Falkirk’s Roman links to be boosted

Events such as Big Roman Week celebrate the town's links with Ancient Rome
Events such as Big Roman Week celebrate the town's links with Ancient Rome

More will be done over the next five years to promote The Antonine Wall as a major tourist attraction.

The Roman wall stretches from the Firth of Forth in Bo’ness through many parts of Falkirk and central Scotland to the Firth of Clyde at Old Kilpatrick.

The 39-mile construction was started in 142 AD and in 2008 was awarded World Heritage Status, giving it international recognition.

Thanks to this, the wall is now better protected than ever, with all council areas it runs through having to take steps to make sure no planning is approved close to the wall and that it is adequately signposted and promoted.

At a meeting of Falkirk Council’s executive committee last week, members heard the local action plan to run to 2019.

Rhona Geisler, director of development services, said the plan would be beneficial for everyone. She said: “This plan will not only provide a boost for tourism, but also protect the local heritage.”

The report recommends ways of developing the economic and social potential of the Antonine Wall and how to improve ways of working in partnership with organisations involved in managing the site.

Councillor Adrian Mahoney said: “At times I have been frustrated by the lack of investment in the Antonine Wall but it looks like it will be better promoted. “

Part of the promotion includes an interactive app about to go live that visitors can download to their smart phone and use to navigate the site, highlighting important landmarks and points of interest.

The Antonine Wall phone app will be launched in the spring and, using GPS, will allow visitors to track the wall in real time as they move around the sites.

Mr Mahoney continued: “The Antonine Wall can be difficult to find as it’s not sign- posted well.

“In fact, in Bo’ness recently we had some Japanese tourists taking pictures of what they thought was the wall.
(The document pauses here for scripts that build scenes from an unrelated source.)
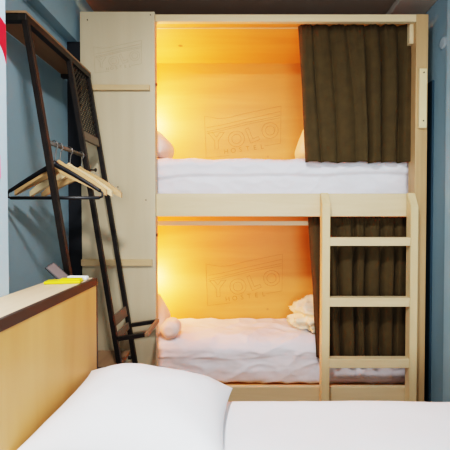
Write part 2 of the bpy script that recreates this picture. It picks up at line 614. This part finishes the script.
lrail(322.3, 330.3, zat(193, ly1), zat(205, ly0))
lrail(411, 418.6, zat(193, ly1), zat(207, ly0))
rx0, rx1 = xat(330.3, ly0), xat(411, ly0)
for ya, yb in ((237.5, 246), (298, 307), (359.5, 368.5), (423, 432)):
    link('rung', B(rx0, rx1, ly0 + .004, ly1 - .004, zat(yb, ly0), zat(ya, ly0), .003), M['pine_x'], lad)

# ------------------------------------------------------------------ soft things in the berths
def soft(name, bm, mat, label, cat, group=None):
    return tag(link(name, bm, mat, smooth=True), label, cat, group)


# upper left pillow propped near the lamp
bm = pillow_bm(.19, .20, .10, 2.2, pinch=-.12)
place(bm, Matrix.Translation((-.755, 2.86, zm_u + .19)) @ Matrix.Rotation(R(40), 4, 'Y') @ Matrix.Rotation(R(4), 4, 'X'))
soft('pillow', bm, M['towel'], 'rounded pale pillow at the left end of the upper berth', 'pillow')
# upper right pillow half behind the curtain
bm = pillow_bm(.18, .24, .085, 6.2, pinch=-.05)
place(bm, Matrix.Translation((.60, 2.90, zm_u + .205)) @ Matrix.Rotation(R(-68), 4, 'Y'))
soft('pillow', bm, M['cream'], 'cream pillow half hidden by the upper curtain', 'pillow')
# lower left pillow and rolled towel
bm = pillow_bm(.155, .20, .09, 9.1)
place(bm, Matrix.Translation((-.725, 2.86, zm_l + .15)) @ Matrix.Rotation(R(62), 4, 'Y'))
soft('pillow', bm, M['towel'], 'pale pillow propped at the left end of the lower berth', 'pillow')


def roll(cx, cy, cz, r, L):
    bm = bmesh.new()
    # spiral section extruded along depth, with soft rounded ends
    prof = []
    for i in range(13):
        a = i / 12
        t = (a - .5) * 2
        rr = r * (1 - abs(t) ** 6 * .35)
        prof.append((cy + t * L / 2, rr))
    seg = 40
    rings = []
    for y, rr in prof:
        ring = []
        for k in range(seg):
            th = 2 * math.pi * k / seg
            q = rr * (1 + .04 * (k / seg) + .02 * noise.noise(Vector((y * 9, math.cos(th) * 2, math.sin(th) * 2))) + .06 * noise.noise(Vector((5, math.cos(th) * 1.3, math.sin(th) * 1.3))))
            ring.append(bm.verts.new((cx + q * math.cos(th), y, cz + q * .92 * math.sin(th))))
        rings.append(ring)
    for a_, b_ in zip(rings, rings[1:]):
        for k in range(seg):
            bm.faces.new((a_[k], a_[(k + 1) % seg], b_[(k + 1) % seg], b_[k]))
    # end with a visible spiral dip
    for ring, s in ((rings[0], 1), (rings[-1], -1)):
        cur = ring
        cy_ = sum(v.co.y for v in ring) / seg
        for m_, (f_, dy) in enumerate(((.8, -.008), (.68, -.008), (.5, -.011), (.4, -.007), (.2, -.009))):
            nxt = [bm.verts.new((cx + (v.co.x - cx) * f_, cy_ + s * dy, cz + (v.co.z - cz) * f_)) for v in ring]
            for k in range(seg):
                bm.faces.new((cur[k], cur[(k + 1) % seg], nxt[(k + 1) % seg], nxt[k]))
            cur = nxt
        bm.faces.new(cur)
    bmesh.ops.recalc_face_normals(bm, faces=bm.faces[:])
    return bm


q = at(172.5, 331, 2.72)
soft('rolled_towel', roll(-.55, 2.71, zm_l + .072, .076, .15), M['towel'], 'pale rolled towel lying before the lower left pillow', 'towel')


def crumple(cx, cy, cz, sx, sy, sz, seed, amp):
    bm = bmesh.new()
    bmesh.ops.create_icosphere(bm, subdivisions=5, radius=1)
    for v in bm.verts:
        n_ = v.co.normalized()
        w = n_ * 2.2 + Vector((seed, 0, 0))
        g = 1 - abs(noise.noise(w)) * 2
        g2 = 1 - abs(noise.noise(w * 2.3)) * 2
        d = 1 + amp * (g + .5 * g2 - .6)
        p = n_ * d
        p.z = max(p.z, -.55)
        v.co = Vector((cx + p.x * sx, cy + p.y * sy, cz + p.z * sz))
    return bm


soft('blanket', crumple(.70, 2.93, zm_l + .102, .25, .2, .15, 3.3, .3), M['cream'],
     'crumpled cream blanket heaped at the right of the lower berth', 'blanket')

# ------------------------------------------------------------------ clothes rack
K, XT, ZT = .158, -1.045, 2.41
fx = lambda z: XT + (ZT - z) * K
RY = (1.68, 2.10, 2.36)
rack = thing('clothes_rack', (-.95, 2.02, 0), 'leaning dark iron clothes rack with wooden top shelf, on the left wall', 'clothes rack')
RK = lambda n, bm, m, par=None, sm=False: link(n, bm, m, par or rack, sm)
for y in RY:
    bm = bmesh.new()
    bar(bm, (fx(0) , y, 0), (fx(ZT), y, ZT), 0.028, .030)
    bmesh.ops.bevel(bm, geom=bm.edges[:], offset=.003, segments=2, affect='EDGES')
    RK('leg', bm, M['iron'])
XB = XL + .02
bm = bmesh.new()
box(bm, fx(ZT) - .017, fx(ZT) + .017, RY[0] - .018, RY[2] + .018, ZT - .034, ZT, .002)
RK('top_bar', bm, M['iron'])
for y in (RY[0], RY[2]):
    RK('shelf_bracket', B(XB, fx(ZT) - .018, y - .015, y + .015, ZT - .034, ZT - .001, .002), M['iron'])
RK('top_shelf', B(XB, fx(ZT) + .017, RY[0] - .018, RY[2] + .018, ZT + .001, ZT + .013, .002), M['shelf'])
RK('shelf_lining', B(XB + .002, fx(ZT) - .019, RY[0] + .016, RY[2] - .016, ZT - .012, ZT, .001), M['shelf'])
# wire mesh between the far legs
zm0, zm1 = 1.965, ZT - .034
ya, yb = RY[1] + .018, RY[2] - .018
bm = bmesh.new()
H, W = zm1 - zm0, yb - ya
step = .03
k = -H
while k < W:
    for sgn in (1, -1):
        t0, t1 = max(0, -k), min(H, W - k)
        if t1 - t0 > .006:
            a0, a1 = k + t0, k + t1
            f_ = (lambda a: ya + a) if sgn > 0 else (lambda a: yb - a)
            bar(bm, (fx(zm0 + t0), f_(a0), zm0 + t0), (fx(zm0 + t1), f_(a1), zm0 + t1), .008 if sgn > 0 else .004, .003, Vector((1, 0, K)))
    k += step
RK('wire_mesh', bm, M['iron'])


def plank(z0, z1, y0, y1, mat, th=.016, off=0):
    bm = bmesh.new()
    zc = (z0 + z1) / 2
    bar(bm, (fx(zc) + off, y0, zc), (fx(zc) + off, y1, zc), z1 - z0, th, Vector((1, 0, K)))
    return bm


RK('crossbar', plank(1.905, 1.96, ya, yb, None), M['slat'])
RK('crossbar', plank(.745, .81, ya, yb, None), M['slat'])
RK('crossbar', plank(.655, .70, ya, yb, None), M['slat'])
# tray frame standing out from the far legs, square to the lean
zt_ = .675
base = Vector((fx(zt_) + .018, 0, zt_))
out = Vector((math.cos(math.atan(K)), 0, math.sin(math.atan(K)))) * .18
tray = RK('tray_edge', bar(bmesh.new(), base + out + Vector((0, RY[1] - .013, 0)), base + out + Vector((0, RY[2] + .013, 0)), .022, .022, Vector((0, 0, 1))), M['shelf'])
for y in (RY[1], RY[2]):
    RK('tray_arm', bar(bmesh.new(), base + Vector((0, y, 0)), base + out * .94 + Vector((0, y, 0)), .024, .024), M['iron'], tray)
RK('lower_shelf', B(XB, fx(.5) - .018, RY[1] + .002, RY[2] - .002, .475, .5, .002), M['shelf'])
RK('shelf_bracket', B(XB, fx(.49) - .018, RY[1] - .015, RY[1] + .001, .47, .498, .001), M['iron'])
bm = bmesh.new()
tube(bm, [(fx(.46) - .03, RY[2] - .03, .46), (fx(.46) - .01, RY[2] - .03, .46)], .012, 10)
RK('bolt', bm, M['iron'])
# hanging rail and peg
ZR = 1.80
bm = bmesh.new()
XRD = fx(ZR)
tube(bm, [(XRD, RY[0] + .018, ZR), (XRD, RY[1] - .018, ZR)], .011, 12)
RK('hanging_rail', bm, M['rod'], None, True)
q = at(92, 170, RY[1])
bm = bmesh.new()
tube(bm, [(fx(q.z) + .018, RY[1], q.z), (fx(q.z) + .045, RY[1], q.z), (fx(q.z) + .047, RY[1], q.z), (fx(q.z) + .055, RY[1], q.z)], [.005, .005, .011, .011], 10)
RK('peg', bm, M['iron'])

# ------------------------------------------------------------------ hangers
def hook_pts(neck):
    r = .024
    pts = [(0, 0, neck), (0, 0, neck + .012), (.004, 0, neck + .022)]
    c0 = (0, 0, .0)     # rail centre is origin
    for i in range(13):
        a = R(-60) + R(240) * i / 12
        pts.append((r * .8 * math.cos(a), 0, -.007 + r * math.sin(a)))
    return pts


def hanger(name, label, mat, barred, spread=.235):
    root = thing(name, (0, 0, 0), label, 'hanger', 'wooden hangers on the rack rail' if not barred else None)
    bm = bmesh.new()
    neck = -.095
    n = 40
    if not barred:
        rows = []
        for i in range(n + 1):
            u = i / n * 2 - 1
            x = u * spread
            z = neck - .02 - .125 * abs(u) ** 1.25 + (.012 if abs(u) < .12 else 0) * (1 - abs(u) / .12)
            h = .066 * (1 - .5 * abs(u) ** 2)
            yb_ = .02 * abs(u) ** 2
            th = .011
            rows.append([bm.verts.new((x, yb_ + a_, z + b_)) for a_, b_ in ((-th, -h / 2), (th, -h / 2), (th, h / 2 - .004), (.003, h / 2), (-.003, h / 2), (-th, h / 2 - .004))])
        for a_, b_ in zip(rows, rows[1:]):
            for k_ in range(6):
                bm.faces.new((a_[k_], a_[(k_ + 1) % 6], b_[(k_ + 1) % 6], b_[k_]))
        bm.faces.new(rows[0][::-1])
        bm.faces.new(rows[-1])
        bmesh.ops.recalc_face_normals(bm, faces=bm.faces[:])
        link('shoulder_bar', bm, mat, root)
    else:
        pts = []
        for i in range(n + 1):
            u = i / n * 2 - 1
            pts.append((u * spread, 0, neck - .008 - .135 * abs(u) ** 1.1))
        rr = [.013 - .004 * abs(i / n * 2 - 1) for i in range(n + 1)]
        tube(bm, pts, rr, 10)
        # end loops and trouser bar
        for s in (-1, 1):
            tube(bm, [(s * spread, 0, neck - .143), (s * (spread + .012), 0, neck - .155), (s * (spread + .01), 0, neck - .172), (s * (spread - .01), 0, neck - .178)], .006, 8)
        tube(bm, [(-spread + .005, 0, neck - .178), (spread - .005, 0, neck - .178)], .0085, 8)
        link('shoulder_bar', bm, mat, root, True)
        bm2 = bmesh.new()
        tube(bm2, [(0, 0, neck - .014), (0, 0, neck + .002), (0, 0, neck + .01)], [.022, .018, .009], 10)
        link('collar', bm2, mat, root, True)
    hk = bmesh.new()
    tube(hk, hook_pts(neck - .004), .0028, 8)
    link('hook', hk, M['chrome'], root, True)
    return root


bh = hanger('clothes_hanger', 'black plastic hanger with a trouser bar, nearest on the rail', M['black'], True)
bh.location = (XRD + .005, 1.745, ZR)
bh.rotation_euler = (0, 0, R(-2))
wh = hanger('clothes_hanger', 'brown wooden hanger directly behind the black hanger', M['hwood'], False)
wh.location = (XRD, 1.80, ZR)
wh.rotation_euler = (0, 0, R(3))
for y, rz, lb, mt in ((1.905, -3, 'palest wooden hanger, between two browner ones on the rail', 'hpale'),
                      (2.04, 2, 'wooden hanger furthest along the rail, beside the mesh panel', 'hwood')):
    c_ = wh.copy()
    col.objects.link(c_)
    c_.location = (XRD, y, ZR)
    c_.rotation_euler = (0, 0, R(rz))
    c_['label'] = lb
    for ch in wh.children:
        d_ = ch.copy()
        if ch.name.startswith('shoulder'):
            d_.data = ch.data.copy()
            d_.data.materials[0] = M[mt]
        col.objects.link(d_)
        d_.parent = c_

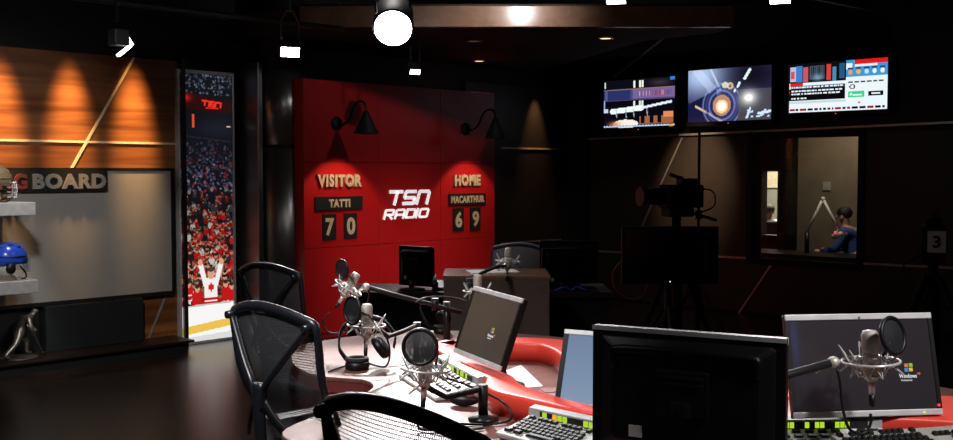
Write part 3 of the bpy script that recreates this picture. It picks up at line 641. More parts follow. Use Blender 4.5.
for i in range(16): x = .66+.32*random.random(); y = .8+.15*random.random(); c.ell(x, y, .012, .02, (.8, .9, 1))
c.line(.76, .78, .72, .95, .012, (.85, .92, 1), 1, A); c.line(.86, .88, .99, .85, .014, (.85, .92, 1), 1, A)
tv(5.995, 2.405, 1.02, .575, c.a, 'wall television in the middle of the row, showing a glowing ringed eye shape')
c = Cv(132, 66, (.04, .05, .07)); WH = (.93, .97, 1)
c.rect(.02, .08, .06, .36, (.75, .75, .85)); c.rect(.03, .07, .15, .3, (.85, .3, .4)); c.rect(.08, .15, .04, .38, (.25, .5, .8)); c.rect(.16, .21, .08, .38, (.8, .35, .38)); c.rect(.23, .38, .06, .34, (.28, .33, .38))
for k in range(7): c.rect(.24+k*.02, .25+k*.02, .08, .32, (.12, .15, .18))
c.rect(.40, .45, .05, .37, (.85, .25, .22)); c.rect(.46, .50, .1, .4, (.3, .55, .7)); c.rect(.53, .58, .05, .35, (.15, .35, .5)); c.ell(.31, .3, .08, .1, (.5, .65, .75), .9, 1)
c.rect(.0, 1, .40, 1, WH); c.rect(.02, .16, .40, .45, (.9, .12, .12)); c.rect(.03, .59, .455, .52, (.2, .3, .4)); c.rect(.0, .59, .52, .76, (.02, .03, .04)); c.rect(.0, .02, .54, .6, (.9, .1, .1))
for r_, y in enumerate((.47, .55, .61, .70)):
    x = .04
    while x < (.55, .57, .54, .18)[r_]: wd = .01+.035*random.random(); c.rect(x, x+wd, y, y+.03, WH); x += wd+.01
c.rect(.60, 1, 0, .40, (.25, .6, .85)); c.rect(.68, 1, 0, .09, (.88, .1, .12)); c.rect(.68, .9, .09, .13, (.95, .95, .95)); c.rect(.60, .66, .06, .18, WH); c.rect(.60, 1, .33, .40, WH)
for x, col in ((.64, (.95, .65, .2)), (.72, (.98, .7, .2)), (.80, (.8, .9, 1)), (.875, WH), (.95, WH)): c.ell(x, .24, .022, .045, col); c.rect(x-.025, x+.025, .15, .18, (.1, .2, .4))
for x in (.62, .68, .74, .80, .86, .92): c.rect(x, x+.045, .42, .45, (.2, .25, .3))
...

We had to tell them it was just a ditch and pointed them in the right direction.”

There are not expected to be any financial implications on the council for their part in implementing the plan, although officers will need to spend more time on the attraction.

Events such as Big Roman Week, a festival in September celebrating the links Falkirk has with Ancient Rome, will continue and further ways to promote the Wall at Callendar House and Kinneil House in Bo’ness will be explored.

Councillor Robert Spears said: “I’m happy to back a local plan to promote the Antonine Wall. We need to maximise the tourism potential of the area.

“Lots of tourists come here for The Falkirk Wheel and to see The Kelpies, we need to boost The Antonine Wall and make it a must-see site for tourists as well.”

Local historian Ian Scott welcomed the plan and the launch of the new app.

He said: “The Antonine Wall is Scotland’s most important Roman monument and since 2008 a designated World Heritage site.

“With nearly half of it lying in the Falkirk Council area it is obviously a precious asset. We we must do everything in our power to protect and present it to our own people and to the thousands who come each year to Falkirk district.

“Thanks in part to the annual Big Roman Week and the work of the Friends of Kinneil, there is more local interest than ever in Scotland’s Roman heritage and the new initiatives can only make things better.”